Dive Brief:
- More companies are adopting process intelligence technologies to rationalize everyday business operations, according to an HFS survey of more than 400 senior IT and business executives commissioned by global professional services firm Genpact.
- Nearly one-quarter of respondents said their companies planned double-digit growth in process intelligence spending over the next 12 to 18 months.
- Process intelligence, a new application of data analytics, has several hurdles to overcome. Lack of knowledge about which processes can benefit from the technology was identified as a biggest challenge by two-thirds of respondents. Four in 5 said talent and skills is an impediment to adoption.
Dive Insight:
Invoicing and payments processing aren’t the most high-profile business functions. But they’re the financial engine that drives everyday operations for many businesses. Along with order processing and supply chain management, they’re also areas that are overdue for an analytics overhaul.
Companies are sparing modernization investments while cutting discretionary spending and trimming overall budgets. A technology solution that rationalizes business processes and yields efficiency aligns well with those goals.
Traditional process mining captures log data from IT systems, pinpoints bottlenecks and identifies points where workflows can be improved. Combining mining with process discovery, which tracks how individual users are interacting with IT systems, yields process intelligence.
“It's technology that started in a weird corner of the industry,” said Amaresh Tripathy, SVP and global analytics lead for professional services firm Genpact.

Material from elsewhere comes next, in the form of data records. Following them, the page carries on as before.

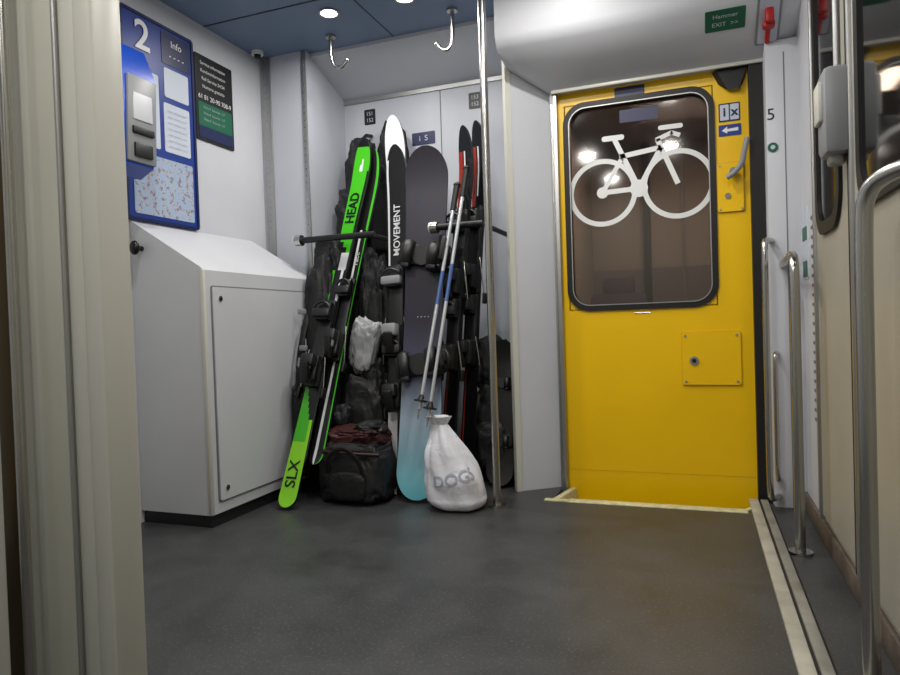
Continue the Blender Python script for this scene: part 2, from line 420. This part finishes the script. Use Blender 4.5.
m.tube([(.155,DY-.055,1.57),(.19,DY-.06,1.59),(.225,DY-.065,1.63),(.235,DY-.07,1.69),(.25,DY-.07,1.75)],.013,GREYP,smooth=2)
m.cyl((.16,DY-.01,1.49),(.16,DY-.018,1.49),.014,CHROME)
m.prism(rrect(.128,.225,1.855,1.945,.004,2),.0,.003,BLUED,M)
m.prism(rrect(.134,.174,1.862,1.938,.003,2),.003,.004,WHP,M); m.prism(rrect(.180,.219,1.862,1.938,.003,2),.003,.004,WHP,M)
m.text('i',.06,M@Matrix.Translation((.154,1.9,.005)),BLUED,bold=.002); m.text('x',.06,M@Matrix.Translation((.2,1.9,.005)),BLUED,bold=.002)
m.prism(rrect(.126,.228,1.785,1.84,.004,2),.0,.003,BLUE,M)
m.prism([(.14,1.812),(.165,1.83),(.165,1.818),(.215,1.822),(.215,1.806),(.165,1.806),(.165,1.796)],.003,.004,WHITE,M)
m.hull([(.10,DY,2.105),(.26,DY,2.105),(.12,DY-.03,2.105),(.26,DY-.03,2.105),(.13,DY,2.04),(.17,DY-.03,2.0),(.22,DY-.03,2.0),(.24,DY,2.03)],DGREY)
m.prism(rrect(-.37,-.22,2.052,2.10,.004,2),.0,.003,BLUED,M)
m.prism(rrect(-.35,-.16,1.925,1.99,.004,2),-.025,-.023,BLUED,M)
m.bx(-.66,.255,DY-.001,DY,.10,.102,YELD)
m.cyl((-.3,DY,.93),(-.22,DY,.93),.004,CHROME,seg=8)
m.obj('door_1')
m=MB(); MP=F_BACK(DY+.0255)
def ring2(cx,cz,R,w,n=48):
    o=[(cx+R*math.cos(2*math.pi*i/n),cz+R*math.sin(2*math.pi*i/n)) for i in range(n)]
    i_=[(cx+(R-w)*math.cos(2*math.pi*i/n),cz+(R-w)*math.sin(2*math.pi*i/n)) for i in range(n)]
    m.ringprism(o,i_,0,.001,WHITE,MP)
def seg2(a,b_,w):
    a=Vector(a);b_=Vector(b_);d=(b_-a).normalized();n=Vector((-d.y,d.x))*w/2
    m.prism([tuple(a+n),tuple(a-n),tuple(b_-n),tuple(b_+n)],0.0,.0012,WHITE,MP)
WL=(-.448,1.572); WR=(-.070,1.582); BBk=(-.262,1.577)
ring2(*WL,.178,.026); ring2(*WR,.178,.026)
m.prism([(BBk[0]+.045*math.cos(2*math.pi*i/24),BBk[1]+.045*math.sin(2*math.pi*i/24)) for i in range(24)],0,.0016,WHITE,MP)
HT=(-.148,1.775)
seg2(WL,BBk,.026); seg2(WL,(-.345,1.74),.024); seg2(BBk,(-.378,1.84),.026); seg2((-.357,1.75),HT,.026); seg2(BBk,HT,.026)
seg2(WR,(-.165,1.82),.026); seg2((-.172,1.815),(-.09,1.845),.022); seg2((-.10,1.845),(-.055,1.825),.022)
m.prism(rrect(-.445,-.33,1.838,1.866,.013,5),0,.0014,WHITE,MP); m.prism(rrect(-.16,-.04,1.862,1.886,.011,5),0,.0014,WHITE,MP)
m.prism([(WL[0]+.03*math.cos(2*math.pi*i/16),WL[1]+.03*math.sin(2*math.pi*i/16)) for i in range(16)],0,.0016,WHITE,MP)
m.obj('bicycle_pictogram')
# compartment beyond the door
COR=mat('corridor_wall','A39B95',0.6); COR2=mat('corridor_wall_lower','7A7480',0.6); CORF=mat('corridor_floor','5A5452',0.7); SEATF=mat('seat_purple','4B3E56',0.8)
m=MB(); m.bx(-.92,-.88,YB+.07,6.2,-.2,2.5,COR); m.bx(-.695,-.69,3.66,YB+.07,-.2,2.5,COR); m.obj('wall_corridor_left')
m=MB(); m.bx(.75,.80,3.66,6.2,-.2,2.5,COR); m.obj('wall_corridor_right')
m=MB(); m.bx(-.9,.8,6.2,6.25,-.2,2.5,COR); m.bx(-.9,.8,6.19,6.2,-.2,1.35,COR2)
m.bx(-.42,-.36,6.12,6.2,-.2,2.45,DGREY); m.bx(-.10,-.08,6.15,6.2,-.2,2.45,GREYP); m.bx(.25,.29,6.14,6.2,-.2,2.45,DGREY); m.obj('wall_corridor_end')
m=MB(); m.bx(-.9,.8,3.66,6.2,2.45,2.5,COR); m.obj('ceiling_corridor')
m=MB(); m.bx(-.9,.8,3.66,6.2,-.25,-.2,CORF); m.obj('floor_corridor')
m=MB()
for x in (-.60,.42):
    m.box((x,5.4,.28),(.46,.46,.12),SEATF,.04); m.box((x,5.62,.72),(.46,.12,.80),SEATF,.05,rot=Matrix.Rotation(math.radians(-6),4,'X'))
    m.box((x,5.68,1.16),(.26,.09,.18),SEATF,.04); m.box((x,5.4,.0),(.2,.3,.40),DGREY,.02)
m.obj('train_seat')

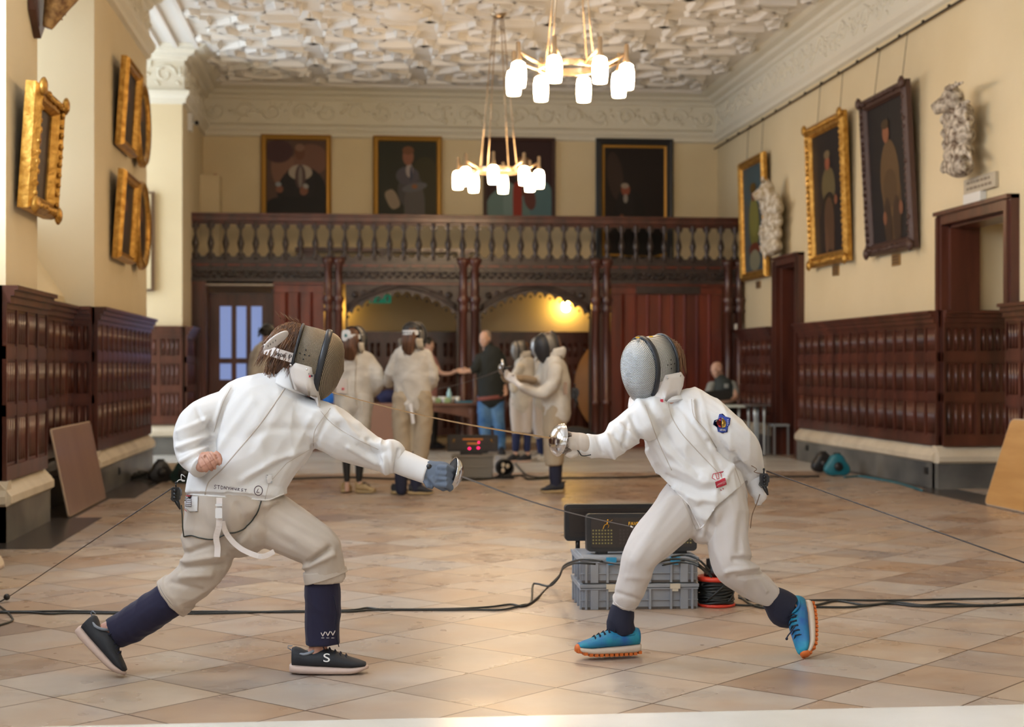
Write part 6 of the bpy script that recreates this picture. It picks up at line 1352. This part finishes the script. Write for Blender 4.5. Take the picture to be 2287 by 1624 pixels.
# far piste box on a grey crate with a small fan-like reel beside it
fd = 18.3; P, Q = onZ(1010, 1070), onZ(1100, 1070); W2 = (Q - P).length; uu = (Q - P).normalized(); vv = V((-uu.y, uu.x, 0)); c = P + uu * W2 / 2
t = thing('storage_crate', 'grey crate under the far scoring box with red lights', 'crate', c + vv * .2)
b = MB(); hh = 52 * 16.85 / F; b.obox(c + vv * .2 + UP * hh / 2, uu * W2 / 2, vv * .2, UP * (hh / 2 - .012)); b.obox(c + vv * .2 + UP * (hh * .5), uu * (W2 / 2 + .008), vv * .205, UP * .008); b.build('body', mat('worn_grey_crate', (.20, .19, .17), .6), t, bevel=.004)
b = MB(); b.obox(c + vv * .2 + UP * (hh - .01), uu * (W2 / 2 + .01), vv * .21, UP * .012); b.build('lid', MATS['worn_grey_crate'], t, bevel=.004)
t, Pf, u, up, n = scorebox('far black scoring box showing two red lights, standing on its own crate', c + vv * .15 + UP * (hh + .035), 114 * 16.9 / F, 37 * 16.9 / F, .08, uu, .0, None)
b = MB(); b.box(c.x - .12, c.y + .15, hh + .002, c.x + .12, c.y + .24, hh + .04); b.build('foot', blk_pl, t)
b = MB(); runner(b, Pf(-.74, .30), .022, u, up, n); b.build('swordsman_mark', amber, t); b = MB(); runner(b, Pf(.74, .30), .022, u, up, n, flip=-1); b.build('swordsman_mark', amber, t)
dimr = mat('dim_orange_digits', (.25, .09, .02), .5, emit=((1, .3, .05), .25)); redl = mat('red_led', (.9, .02, .1), .4, emit=((1, .01, .12), 3.5))
b = MB(); b.obox(Pf(0, .5), u * .11, up * .008, n * .002); b.obox(Pf(0, -.02), u * .06, up * .010, n * .002); b.build('digits', dimr, t)
for x, y in ((-.13, -.62), (.22, -.55), (.24, .12)): b = MB(); b.ell(Pf(x, y), u * (.014 if y < 0 else .009), n * .006, up * .011, 10, 6); b.build('red_light', redl, t)
fc = onZ(1127, 1069); t = thing('round_cable_reel', 'round black cable reel on a low stand beside the far scoring crate', 'cable reel', fc); Rr = 20 * 16.9 / F
b = MB(); R = []
for k in range(25): a = 2 * math.pi * k / 24; R.append([fc + V((r * math.cos(a), y, Rr * 1.22 + r * math.sin(a))) for r, y in ((Rr, -.06), (Rr * .82, -.07), (Rr * .82, .07), (Rr, .06))])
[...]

Cloud migration and the drive to deliver returns on modernization investments, along with advances in computer vision and data mining tools, have created opportunities for the practical application of process mining.
Half of the respondents to the survey expect impact from process intelligence technologies in the next year.
As companies implement process intelligence, they can use data to rethink policies around the way users interact with IT systems, locate areas where automation will have the most value, and optimize how people within the organization are actually using technology, Tripathy said.
“There’s the idea of how processes are supposed to happen, there’s what is really happening and there’s the happy path of how it should happen,” said Tripathy.
Adopting process intelligence requires an understanding of business metrics, ERP systems and data analytics. A mindset shift is also key.
“People who think about process don't fundamentally think data first,” Tripathy said. “They think about process first. If you're trained in a process-first mindset, it's a little bit of a challenge to slip into a data mindset.”